### Material provided
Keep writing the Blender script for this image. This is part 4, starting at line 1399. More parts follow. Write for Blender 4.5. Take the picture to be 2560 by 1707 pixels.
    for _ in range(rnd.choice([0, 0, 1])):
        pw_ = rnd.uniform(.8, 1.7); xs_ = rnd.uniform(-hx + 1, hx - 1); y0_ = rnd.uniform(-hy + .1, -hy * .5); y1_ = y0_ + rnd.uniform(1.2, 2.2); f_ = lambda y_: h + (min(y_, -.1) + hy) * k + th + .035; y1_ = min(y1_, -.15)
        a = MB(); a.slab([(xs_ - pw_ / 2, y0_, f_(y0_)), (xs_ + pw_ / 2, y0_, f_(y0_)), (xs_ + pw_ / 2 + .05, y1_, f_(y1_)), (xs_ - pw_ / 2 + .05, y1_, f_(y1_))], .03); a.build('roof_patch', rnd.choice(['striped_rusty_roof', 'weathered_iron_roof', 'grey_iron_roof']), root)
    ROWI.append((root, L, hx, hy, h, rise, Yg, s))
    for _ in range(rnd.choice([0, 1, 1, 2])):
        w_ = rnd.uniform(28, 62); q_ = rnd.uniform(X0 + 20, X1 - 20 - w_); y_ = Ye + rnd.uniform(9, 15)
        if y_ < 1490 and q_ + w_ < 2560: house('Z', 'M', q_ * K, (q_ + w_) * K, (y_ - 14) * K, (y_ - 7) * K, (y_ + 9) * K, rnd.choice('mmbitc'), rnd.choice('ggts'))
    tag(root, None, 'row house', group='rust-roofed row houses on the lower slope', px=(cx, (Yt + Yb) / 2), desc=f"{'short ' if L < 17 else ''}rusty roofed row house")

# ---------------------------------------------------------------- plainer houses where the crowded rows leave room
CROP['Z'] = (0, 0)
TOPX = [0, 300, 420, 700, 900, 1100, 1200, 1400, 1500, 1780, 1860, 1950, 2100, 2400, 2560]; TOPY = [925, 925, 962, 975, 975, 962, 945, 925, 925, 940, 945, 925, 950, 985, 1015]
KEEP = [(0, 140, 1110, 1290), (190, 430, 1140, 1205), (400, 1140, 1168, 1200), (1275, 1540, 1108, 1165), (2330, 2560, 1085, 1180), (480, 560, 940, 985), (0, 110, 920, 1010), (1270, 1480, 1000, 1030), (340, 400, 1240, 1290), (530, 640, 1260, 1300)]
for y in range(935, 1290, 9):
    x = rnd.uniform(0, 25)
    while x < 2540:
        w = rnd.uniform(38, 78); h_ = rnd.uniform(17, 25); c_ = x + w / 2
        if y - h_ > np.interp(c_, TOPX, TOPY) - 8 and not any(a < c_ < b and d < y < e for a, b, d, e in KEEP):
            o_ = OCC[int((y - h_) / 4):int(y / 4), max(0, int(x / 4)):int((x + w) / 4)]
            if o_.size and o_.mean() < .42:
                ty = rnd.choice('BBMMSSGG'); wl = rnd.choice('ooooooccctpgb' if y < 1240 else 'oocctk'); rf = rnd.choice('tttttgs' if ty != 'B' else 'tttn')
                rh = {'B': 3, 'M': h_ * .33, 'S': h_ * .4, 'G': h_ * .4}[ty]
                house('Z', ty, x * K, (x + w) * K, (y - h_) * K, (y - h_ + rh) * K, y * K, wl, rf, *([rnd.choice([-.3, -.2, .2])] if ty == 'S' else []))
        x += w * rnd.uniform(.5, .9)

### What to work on
Return the listing above in its exact form.

### Solved exercise
Keep writing the Blender script for this image. This is part 4, starting at line 1399. More parts follow. Write for Blender 4.5. Take the picture to be 2560 by 1707 pixels.
    for _ in range(rnd.choice([0, 0, 1])):
        pw_ = rnd.uniform(.8, 1.7); xs_ = rnd.uniform(-hx + 1, hx - 1); y0_ = rnd.uniform(-hy + .1, -hy * .5); y1_ = y0_ + rnd.uniform(1.2, 2.2); f_ = lambda y_: h + (min(y_, -.1) + hy) * k + th + .035; y1_ = min(y1_, -.15)
        a = MB(); a.slab([(xs_ - pw_ / 2, y0_, f_(y0_)), (xs_ + pw_ / 2, y0_, f_(y0_)), (xs_ + pw_ / 2 + .05, y1_, f_(y1_)), (xs_ - pw_ / 2 + .05, y1_, f_(y1_))], .03); a.build('roof_patch', rnd.choice(['striped_rusty_roof', 'weathered_iron_roof', 'grey_iron_roof']), root)
    ROWI.append((root, L, hx, hy, h, rise, Yg, s))
    for _ in range(rnd.choice([0, 1, 1, 2])):
        w_ = rnd.uniform(28, 62); q_ = rnd.uniform(X0 + 20, X1 - 20 - w_); y_ = Ye + rnd.uniform(9, 15)
        if y_ < 1490 and q_ + w_ < 2560: house('Z', 'M', q_ * K, (q_ + w_) * K, (y_ - 14) * K, (y_ - 7) * K, (y_ + 9) * K, rnd.choice('mmbitc'), rnd.choice('ggts'))
    tag(root, None, 'row house', group='rust-roofed row houses on the lower slope', px=(cx, (Yt + Yb) / 2), desc=f"{'short ' if L < 17 else ''}rusty roofed row house")

# ---------------------------------------------------------------- plainer houses where the crowded rows leave room
CROP['Z'] = (0, 0)
TOPX = [0, 300, 420, 700, 900, 1100, 1200, 1400, 1500, 1780, 1860, 1950, 2100, 2400, 2560]; TOPY = [925, 925, 962, 975, 975, 962, 945, 925, 925, 940, 945, 925, 950, 985, 1015]
KEEP = [(0, 140, 1110, 1290), (190, 430, 1140, 1205), (400, 1140, 1168, 1200), (1275, 1540, 1108, 1165), (2330, 2560, 1085, 1180), (480, 560, 940, 985), (0, 110, 920, 1010), (1270, 1480, 1000, 1030), (340, 400, 1240, 1290), (530, 640, 1260, 1300)]
for y in range(935, 1290, 9):
    x = rnd.uniform(0, 25)
    while x < 2540:
        w = rnd.uniform(38, 78); h_ = rnd.uniform(17, 25); c_ = x + w / 2
        if y - h_ > np.interp(c_, TOPX, TOPY) - 8 and not any(a < c_ < b and d < y < e for a, b, d, e in KEEP):
            o_ = OCC[int((y - h_) / 4):int(y / 4), max(0, int(x / 4)):int((x + w) / 4)]
            if o_.size and o_.mean() < .42:
                ty = rnd.choice('BBMMSSGG'); wl = rnd.choice('ooooooccctpgb' if y < 1240 else 'oocctk'); rf = rnd.choice('tttttgs' if ty != 'B' else 'tttn')
                rh = {'B': 3, 'M': h_ * .33, 'S': h_ * .4, 'G': h_ * .4}[ty]
                house('Z', ty, x * K, (x + w) * K, (y - h_) * K, (y - h_ + rh) * K, y * K, wl, rf, *([rnd.choice([-.3, -.2, .2])] if ty == 'S' else []))
        x += w * rnd.uniform(.5, .9)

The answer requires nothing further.